2. Jefferson probably underlined “Maryland” because although Congress was meeting in Annapolis, the state was unrepresented. The absence of the Maryland delegation was the more conspicuous because its members in Oct. 1783 had worked hard to have Congress move from Princeton to Annapolis.
3. Contrary to Jefferson’s statement, two of Franklin’s letters are dated 25 Dec. and two, 26 Dec. Lafayette’s letter is dated 26 Dec. 1783 ( ., VI, 740–48). Congress, upon receiving them on 5 Mar. 1784, referred them, along with other dispatches from overseas, to the committee (chairman, Elbridge Gerry) that included Jefferson (PCC; , XXVI, 143–45).
4. Jefferson underlined rather than encoded this phrase.
5. Jefferson wrote over this and the following numbers, explaining the alteration in his postscript.
6. Lacking both a barometer and a thermometer, JM was handicapped when he undertook the business of keeping a weather log and never was able to procure a barometer.
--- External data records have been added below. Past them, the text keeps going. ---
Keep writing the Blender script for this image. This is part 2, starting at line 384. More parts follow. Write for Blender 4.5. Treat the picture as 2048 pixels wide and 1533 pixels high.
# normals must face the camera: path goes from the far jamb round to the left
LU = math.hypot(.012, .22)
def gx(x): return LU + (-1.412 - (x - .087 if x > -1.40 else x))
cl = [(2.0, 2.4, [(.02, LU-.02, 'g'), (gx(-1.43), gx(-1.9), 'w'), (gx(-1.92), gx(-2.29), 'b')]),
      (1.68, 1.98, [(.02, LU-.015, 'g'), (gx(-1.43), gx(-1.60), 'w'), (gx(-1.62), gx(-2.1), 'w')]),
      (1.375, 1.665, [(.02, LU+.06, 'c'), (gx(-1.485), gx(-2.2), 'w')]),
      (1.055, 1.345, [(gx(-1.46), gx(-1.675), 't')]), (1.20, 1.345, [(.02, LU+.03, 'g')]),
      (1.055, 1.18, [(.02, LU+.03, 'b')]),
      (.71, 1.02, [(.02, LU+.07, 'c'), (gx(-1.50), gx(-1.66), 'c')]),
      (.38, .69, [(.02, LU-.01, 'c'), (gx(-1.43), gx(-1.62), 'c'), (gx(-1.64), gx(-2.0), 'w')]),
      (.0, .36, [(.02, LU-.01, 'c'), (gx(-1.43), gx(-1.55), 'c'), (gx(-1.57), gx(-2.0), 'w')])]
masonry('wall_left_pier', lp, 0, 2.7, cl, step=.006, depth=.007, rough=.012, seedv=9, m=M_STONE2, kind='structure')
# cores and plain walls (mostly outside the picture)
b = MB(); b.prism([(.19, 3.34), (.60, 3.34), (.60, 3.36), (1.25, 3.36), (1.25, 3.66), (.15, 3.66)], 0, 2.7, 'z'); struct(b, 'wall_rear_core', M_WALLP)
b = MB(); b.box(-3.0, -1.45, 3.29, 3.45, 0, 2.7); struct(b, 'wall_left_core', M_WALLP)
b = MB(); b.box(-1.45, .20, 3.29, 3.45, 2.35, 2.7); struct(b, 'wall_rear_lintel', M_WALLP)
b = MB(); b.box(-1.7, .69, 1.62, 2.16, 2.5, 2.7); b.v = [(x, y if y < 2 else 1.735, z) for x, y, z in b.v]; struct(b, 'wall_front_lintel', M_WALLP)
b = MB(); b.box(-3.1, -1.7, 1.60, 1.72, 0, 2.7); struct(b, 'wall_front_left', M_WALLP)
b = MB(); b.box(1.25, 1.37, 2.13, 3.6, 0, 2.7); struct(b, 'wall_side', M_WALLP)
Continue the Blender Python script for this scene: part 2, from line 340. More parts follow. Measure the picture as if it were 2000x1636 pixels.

JM began the entries on 1 Apr. 1784 and depended on his father and possibly other members of the family to keep records when he was away from Montpelier. The entries in JM’s hand through 31 Mar. 1786 are found in Appendix B of this volume. So many entries were made by James Madison, Sr., that JM regarded the journal as his “father’s meteorological diaries” when loaning them to Jefferson in 1817 (Jefferson to JM, 22 June 1817 [DLC: Jefferson Papers]). The records to 13 Apr. 1793 are owned by the American Philosophical Society. The Ms journal from 13 Apr. 1793 to 4 July 1796 is owned by the Presbyterian Historical Society of Philadelphia (William B. Miller, “The Weather Log of James Madison,” Journal of Presbyterian History, XL [1962], 209–12).